Wednesday, May 8, 2013


In the aftermath of the Castro kidnapping story in Cleveland, Ohio, there has been quite a bit of second-guessing. Neighbors feel that Ariel Castro fooled them. Why didn't the police ever penetrate the Castro home deeply enough to find the three women? If Onil and Pedro Castro are found to have been uninvolved, ire will still fall on them for not being aware of what there brother was doing.

But all of this is simply the new reality that we live in. Community ain't what it used to be. But this is nothing new. At no time in my adult life have I been able to tell you the name of the neighbors who lived to either side of me. I've lived in apartment complexes where neighbors have come and gone without ever exchanging more than a dozen words in total. If my next-door neighbors had a machine shop in their apartment and were turning out custom modified Hyundais on a daily basis, it would be news to me.

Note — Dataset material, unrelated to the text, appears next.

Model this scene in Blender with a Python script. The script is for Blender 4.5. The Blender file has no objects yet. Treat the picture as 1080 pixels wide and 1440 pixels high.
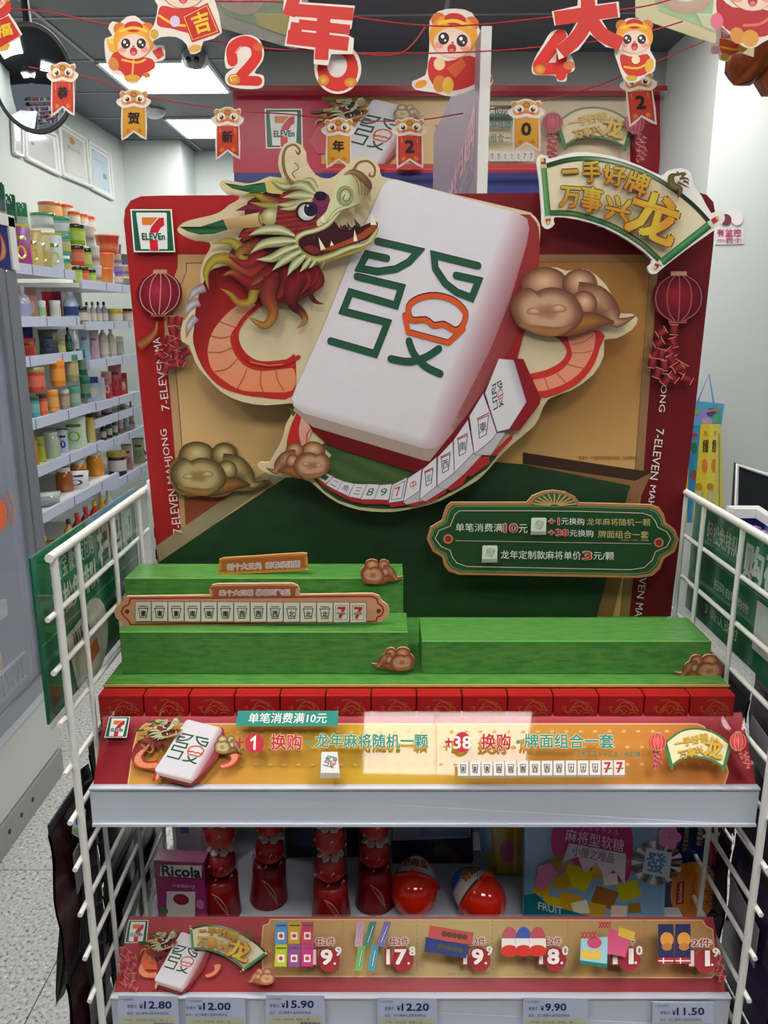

This is to be expected. Our modern society has made people and families more independent of one another. And with that lack of dependence has come a lack of tolerance for knowing other people's business. I doubt that all of the people I have live near have been upstanding model citizens. It wouldn't surprise me if some pretty dark secrets were being kept right under my nose. Despite the reports of neighbors that they reported some fairly obvious clues to authorities, the stories that have been released so far show a man who was careful to keep things under wraps. People are good at keeping secrets. Couples who have been together for decades are not immune to one partner keeping some pretty remarkable things carefully hidden from the other.

Until society changes such that neighbors are forced into greater inter-reliance on one another, we should expect situations like this to pop up from time to time. Knowledge is fostered by closeness, and the independent don't need to be close.